The simulation of the output stage of the FVC was achieved with the loop filter designed for the PLL, as shown in Fig. 9. According to the simulation results, the slew rate of the output stage designed in this work is 66.7 mV/ns and the worst settling time is about 25.4 ns. The settling time can be reduced by increasing the magnitude of the current sources.

Fig. 10 shows the simulated waveforms of the control voltage for the VCO of the designed PLL in the case of the initial voltages of 0.0, 0.8, and 1.2 V. This simulation is achieved by using HSPICE (Synopsys Inc., Mountain View, CA, USA). The PLL for this simulation has a reference clock frequency of 100 MHz, a divider ratio of 10, and a loop bandwidth of 3 MHz. It is locked when the control voltage of the VCO reaches a voltage of 1.32 V with a supply of 1.8 V.

Fig. 11 shows the simulated PLL lock time in the case of the proposed PLL and the conventional PLL. The designed PLL generates a four-phase output clock of 1 GHz and can set the initial control voltage of the VCO controlled by the FDC & DAC. The designed PLL has a maximum lock time of 800 ns when the proposed fast-lock scheme is not used. The PLL was locked at the fastest time of 350 ns when the control voltage was initialized to 1.2 V by using an FDC & DAC. The simulation results show a reduction of up to 40%in the worst-case PLL lock time over the device operating conditions.

Until VCONT approaches the determined initial reference voltage in the initial mode, the VCO of the proposed fast-lock PLL is disabled to reduce the power consumption. In addition, the FDC & DAC block is disabled to reduce the power consumption in the normal operation mode. Thus, the overall power consumption of the proposed PLL in the normal operation mode is the same as that of the conventional PLL.

Fig. 12 shows a micrograph of the PLL fabricated in a 0.18-㎛ 1-poly 6-metal complementary metal-oxide semiconductor (CMOS) process with a 1.8 V supply. The active area of the PLL occupies 400 × 450 ㎛². The power consumption of the PLL with the output clock frequency of 1 GHz is 6 mW. The measured frequency range is from 800 MHz to 1.3 GHz. The root-mean-square (rms) and peak-to-peak jitter are 2.94 ps and 14 ps at 1 GHz, respectively, which are 0.294% and 1.4% of the output clock period, as shown in Fig. 13.

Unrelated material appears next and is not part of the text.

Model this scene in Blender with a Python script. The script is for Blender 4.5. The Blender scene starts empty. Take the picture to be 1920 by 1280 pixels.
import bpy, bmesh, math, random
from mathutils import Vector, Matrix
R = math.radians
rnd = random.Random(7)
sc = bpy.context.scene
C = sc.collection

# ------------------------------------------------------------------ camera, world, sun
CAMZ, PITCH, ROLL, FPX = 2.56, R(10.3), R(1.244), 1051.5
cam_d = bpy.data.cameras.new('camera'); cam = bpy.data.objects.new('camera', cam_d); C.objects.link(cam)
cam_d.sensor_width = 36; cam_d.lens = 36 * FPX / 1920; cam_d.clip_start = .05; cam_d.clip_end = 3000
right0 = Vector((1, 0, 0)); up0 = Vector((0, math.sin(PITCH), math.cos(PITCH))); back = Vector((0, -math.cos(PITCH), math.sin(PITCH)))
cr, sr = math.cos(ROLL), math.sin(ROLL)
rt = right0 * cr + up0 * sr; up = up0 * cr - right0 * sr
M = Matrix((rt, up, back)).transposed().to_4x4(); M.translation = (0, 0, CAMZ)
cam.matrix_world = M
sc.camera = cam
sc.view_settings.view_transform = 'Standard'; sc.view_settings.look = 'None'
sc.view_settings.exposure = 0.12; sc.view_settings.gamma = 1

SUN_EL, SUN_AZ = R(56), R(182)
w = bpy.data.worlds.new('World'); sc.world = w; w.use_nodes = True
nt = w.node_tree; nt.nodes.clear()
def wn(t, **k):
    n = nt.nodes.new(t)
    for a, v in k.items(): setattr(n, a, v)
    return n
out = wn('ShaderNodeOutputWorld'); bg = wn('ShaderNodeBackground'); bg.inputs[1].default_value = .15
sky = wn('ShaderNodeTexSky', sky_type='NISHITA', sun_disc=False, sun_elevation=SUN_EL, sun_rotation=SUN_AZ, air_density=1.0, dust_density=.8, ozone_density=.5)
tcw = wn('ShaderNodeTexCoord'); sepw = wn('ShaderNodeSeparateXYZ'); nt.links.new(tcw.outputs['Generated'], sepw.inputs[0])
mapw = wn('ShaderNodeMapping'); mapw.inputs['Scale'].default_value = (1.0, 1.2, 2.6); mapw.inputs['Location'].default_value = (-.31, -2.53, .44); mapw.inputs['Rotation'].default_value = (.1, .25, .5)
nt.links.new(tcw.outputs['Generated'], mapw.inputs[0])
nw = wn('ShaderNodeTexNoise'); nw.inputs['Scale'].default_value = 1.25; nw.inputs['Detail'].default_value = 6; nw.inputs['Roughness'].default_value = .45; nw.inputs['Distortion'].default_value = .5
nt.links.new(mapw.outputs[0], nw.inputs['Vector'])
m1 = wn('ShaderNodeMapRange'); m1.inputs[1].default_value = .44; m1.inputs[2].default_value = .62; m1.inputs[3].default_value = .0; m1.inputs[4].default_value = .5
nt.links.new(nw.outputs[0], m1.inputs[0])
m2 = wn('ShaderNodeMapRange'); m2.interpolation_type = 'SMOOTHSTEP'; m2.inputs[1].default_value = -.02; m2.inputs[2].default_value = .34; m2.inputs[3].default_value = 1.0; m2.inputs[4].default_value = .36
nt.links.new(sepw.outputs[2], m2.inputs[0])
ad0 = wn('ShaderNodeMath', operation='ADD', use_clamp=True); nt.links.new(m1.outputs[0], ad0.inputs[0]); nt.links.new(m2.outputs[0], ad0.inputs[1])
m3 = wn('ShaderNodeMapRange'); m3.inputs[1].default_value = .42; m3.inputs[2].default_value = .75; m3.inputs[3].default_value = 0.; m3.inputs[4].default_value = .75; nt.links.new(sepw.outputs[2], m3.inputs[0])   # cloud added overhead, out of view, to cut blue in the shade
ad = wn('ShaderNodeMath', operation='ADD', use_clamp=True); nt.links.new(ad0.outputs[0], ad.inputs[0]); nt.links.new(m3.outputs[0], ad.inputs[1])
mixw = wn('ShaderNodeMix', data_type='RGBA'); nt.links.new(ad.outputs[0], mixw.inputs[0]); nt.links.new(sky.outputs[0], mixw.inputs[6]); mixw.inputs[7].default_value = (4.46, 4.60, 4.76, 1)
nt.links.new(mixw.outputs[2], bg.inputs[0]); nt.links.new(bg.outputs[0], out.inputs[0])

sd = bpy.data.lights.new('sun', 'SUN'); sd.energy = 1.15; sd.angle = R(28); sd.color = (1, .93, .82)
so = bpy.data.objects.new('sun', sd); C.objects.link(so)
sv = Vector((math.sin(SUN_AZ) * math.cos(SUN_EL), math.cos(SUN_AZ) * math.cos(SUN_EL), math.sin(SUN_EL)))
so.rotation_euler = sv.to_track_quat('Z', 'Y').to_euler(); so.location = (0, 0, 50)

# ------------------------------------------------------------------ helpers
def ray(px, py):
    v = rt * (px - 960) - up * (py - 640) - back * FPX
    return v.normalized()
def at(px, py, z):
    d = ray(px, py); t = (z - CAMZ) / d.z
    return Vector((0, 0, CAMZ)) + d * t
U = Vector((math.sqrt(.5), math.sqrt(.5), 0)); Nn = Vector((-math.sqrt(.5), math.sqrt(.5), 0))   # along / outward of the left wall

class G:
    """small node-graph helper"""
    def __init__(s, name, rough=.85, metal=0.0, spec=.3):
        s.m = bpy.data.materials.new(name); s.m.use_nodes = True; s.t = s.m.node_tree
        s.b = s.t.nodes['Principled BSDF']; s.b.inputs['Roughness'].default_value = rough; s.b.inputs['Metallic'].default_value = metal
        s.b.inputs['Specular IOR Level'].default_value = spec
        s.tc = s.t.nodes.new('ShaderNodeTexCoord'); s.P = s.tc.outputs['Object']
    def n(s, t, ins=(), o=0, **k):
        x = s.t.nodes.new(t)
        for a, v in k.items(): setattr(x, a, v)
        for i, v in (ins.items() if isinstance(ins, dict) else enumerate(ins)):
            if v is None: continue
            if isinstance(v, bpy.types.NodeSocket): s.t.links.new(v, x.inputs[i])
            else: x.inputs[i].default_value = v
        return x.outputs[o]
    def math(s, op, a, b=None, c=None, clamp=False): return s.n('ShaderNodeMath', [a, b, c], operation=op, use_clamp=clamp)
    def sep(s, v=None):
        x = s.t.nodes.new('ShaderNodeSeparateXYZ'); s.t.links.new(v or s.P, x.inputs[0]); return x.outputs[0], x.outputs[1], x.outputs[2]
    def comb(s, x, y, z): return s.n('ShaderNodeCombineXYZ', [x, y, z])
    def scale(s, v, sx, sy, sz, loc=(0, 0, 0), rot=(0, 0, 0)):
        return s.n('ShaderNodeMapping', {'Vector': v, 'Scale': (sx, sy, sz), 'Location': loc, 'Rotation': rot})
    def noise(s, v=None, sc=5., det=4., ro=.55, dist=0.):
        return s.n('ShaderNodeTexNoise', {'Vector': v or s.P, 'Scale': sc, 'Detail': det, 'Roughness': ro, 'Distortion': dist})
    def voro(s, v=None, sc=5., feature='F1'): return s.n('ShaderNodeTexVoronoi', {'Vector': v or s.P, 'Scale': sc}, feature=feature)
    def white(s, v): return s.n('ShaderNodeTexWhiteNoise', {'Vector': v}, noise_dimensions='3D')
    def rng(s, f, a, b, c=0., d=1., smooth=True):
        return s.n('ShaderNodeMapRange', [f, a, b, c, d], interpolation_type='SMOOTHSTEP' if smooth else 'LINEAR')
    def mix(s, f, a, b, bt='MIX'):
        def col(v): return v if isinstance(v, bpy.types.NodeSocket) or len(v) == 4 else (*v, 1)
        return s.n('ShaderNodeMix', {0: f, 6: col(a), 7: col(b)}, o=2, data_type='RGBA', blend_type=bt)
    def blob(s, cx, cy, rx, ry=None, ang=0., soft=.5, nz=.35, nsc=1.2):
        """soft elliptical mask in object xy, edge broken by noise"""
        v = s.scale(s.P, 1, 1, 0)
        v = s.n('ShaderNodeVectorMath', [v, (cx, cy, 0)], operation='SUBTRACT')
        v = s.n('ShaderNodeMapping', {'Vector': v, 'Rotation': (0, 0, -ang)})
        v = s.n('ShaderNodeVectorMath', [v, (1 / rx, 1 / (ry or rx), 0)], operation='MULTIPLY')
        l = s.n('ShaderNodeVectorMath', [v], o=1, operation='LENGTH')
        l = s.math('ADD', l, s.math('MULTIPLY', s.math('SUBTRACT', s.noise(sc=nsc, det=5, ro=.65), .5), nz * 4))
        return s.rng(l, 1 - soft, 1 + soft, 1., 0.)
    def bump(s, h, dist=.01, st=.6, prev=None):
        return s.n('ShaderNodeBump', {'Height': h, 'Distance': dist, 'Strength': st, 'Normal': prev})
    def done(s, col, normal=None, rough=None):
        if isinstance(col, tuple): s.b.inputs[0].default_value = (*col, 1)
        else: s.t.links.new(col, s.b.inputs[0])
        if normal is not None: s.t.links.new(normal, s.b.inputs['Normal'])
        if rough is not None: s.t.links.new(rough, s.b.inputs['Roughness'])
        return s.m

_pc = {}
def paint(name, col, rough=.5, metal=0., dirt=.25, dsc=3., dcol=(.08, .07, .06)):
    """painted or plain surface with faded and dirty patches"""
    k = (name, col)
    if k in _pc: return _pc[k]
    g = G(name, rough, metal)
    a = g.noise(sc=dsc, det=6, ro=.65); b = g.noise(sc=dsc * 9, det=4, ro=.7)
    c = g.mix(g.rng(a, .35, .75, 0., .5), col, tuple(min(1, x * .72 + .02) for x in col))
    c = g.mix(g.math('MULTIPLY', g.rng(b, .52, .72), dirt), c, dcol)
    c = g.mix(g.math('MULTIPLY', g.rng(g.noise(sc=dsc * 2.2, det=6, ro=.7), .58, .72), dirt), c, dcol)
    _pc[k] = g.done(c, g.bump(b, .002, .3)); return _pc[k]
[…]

Table 1 is the performance summary of the implemented PLL. Furthermore, Table 2 shows the performance comparison of this work with previous reports. The proposed fast-lock PLL reduces the lock time with a small area and low power consumption.

A 1 GHz CMOS fast-lock PLL was implemented by using an FDC to measure the frequency of the input reference clock and a DAC to generate the initial control voltage of the VCO. The initial control voltage of the VCO is driven toward a reference voltage that is determined by the frequency of the input reference clock in the initial mode. The proposed PLL was fabricated by using a 0.18-㎛ 1-poly 6-metal CMOS process with a 1.8 V supply. The simulation results show a reduction of up to 40% in the worst-case PLL lock time over the device operating conditions. The rms jitter of the proposed PLL was measured as 2.94 ps at 1 GHz. The area and power consumption of the implemented PLL are 400 × 450 ㎛² and 6 mW, respectively.